Pero aunque el valor de las enseñanzas no dependen del divulgador, sí las refuerza considerablemente el hecho que hayan sido enseñadas por un ser de carácter excepcional y más aún, sobrehumano, como es el caso de Jesús, que entre todos los maestros adoptados por las religiones del mundo, es quien se ha convertido en el centro de las discordancias sobre la realidad de su existencia, quizás porque su historia es extraordinaria comparada con la de Buda, Lao Tse o Mahoma, y desconocida durante un extenso período, lo que ha sido motivo para que los más incrédulos la consideren una fábula como consecuencia de la inexistencia de pruebas concluyentes, aunque resulta claro que decidir arbitrariamente sobre la falsedad de su historia es tan poco válido como asumir arbitrariamente que toda ella es literalmente cierta; sin embargo, en apoyo a la existencia de Jesús son conocidos estos sencillos pero fuertes razonamientos: La idea de que una religión nueva basada en la ficción se extienda como pólvora es altamente improbable. ¿Es verosímil que un grupo de personas pudiera inventar a Jesús sin que exista el mínimo rastro de su existencia física? “El que unos cuantos hombres sencillos hubieran inventado en una sola generación una personalidad tan poderosa e interesante, una ética tan elevada y una visión tan inspiradora de la hermandad humana, sería un milagro mucho más increíble que cualquiera de los que se relatan en los evangelios. Si Jesús es una invención, quienes lo inventaron fueron personas de una profunda espiritualidad, se encontraban en los niveles más altos de la iluminación; parece más probable que eso sucediera por el contacto con una persona viva, real, un gran maestro, que por el hecho que un grupo de escritores se iluminaran a la vez y escribieran los evangelios”. Por su parte Einstein, refiriéndose al mismo tema dijo una vez que “Aun cuando soy judío, siento fascinación por la luminosa figura de Jesús. Indudablemente, nadie puede leer los evangelios sin sentir su presencia en ellos, su personalidad está presente en todas las palabras. No se puede construir un mito con semejante vida”.
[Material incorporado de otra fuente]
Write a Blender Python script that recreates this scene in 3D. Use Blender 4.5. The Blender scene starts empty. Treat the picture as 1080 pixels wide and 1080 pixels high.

Encontrar un conjunto de enseñanzas que concuerdan con las tradiciones sabias del mundo es una corroboración de que la conciencia superior existe y está abierta a todos. Muchos de los que corren por la senda material llevan un anhelo espiritual, pero limitado a la expectativa de una gratificación que esperan merecer al final del camino sin tomarse muy en serio que es durante la vida cuando hay que buscarla y perseverar por alcanzarla. La tentación por el goce sensual es tan fuerte que conviene ignorar todo lo que no encaje con la imagen que necesitamos proyectar. Pensamos que cualquier indicio que sugiera una realidad diferente de la que nos inculcaron, no puede tenerse en cuenta seriamente y que certificar fenómenos abstractos como la percepción, la intuición, la valoración de los sueños, la comunicación extrasensorial, son solamente vestigios de inmadurez en nuestra personalidad. Las experiencias ajenas en las fronteras de la muerte o de nuestro espacio dimensional nos parecen extravagantes incluso hoy que la ciencia se adentra a pasos agigantados en sus territorios, tras un prolongado período de sano pero innecesario recelo. Por esta puerta se adentrará también en los de la espiritualidad y quizás esto sea la autorización para que comencemos a detenernos en la carrera ciega si es que antes no se impone la necesidad de ponderar nuestras metas, presionados por las evidencias crecientes del entorno psicológico que está revaluándose cada vez más en muchas personas y que nos muestra que el hombre tiene una dimensión espiritual que lo distingue de otras criaturas y está presente como impulso para buscar lo que hay más allá.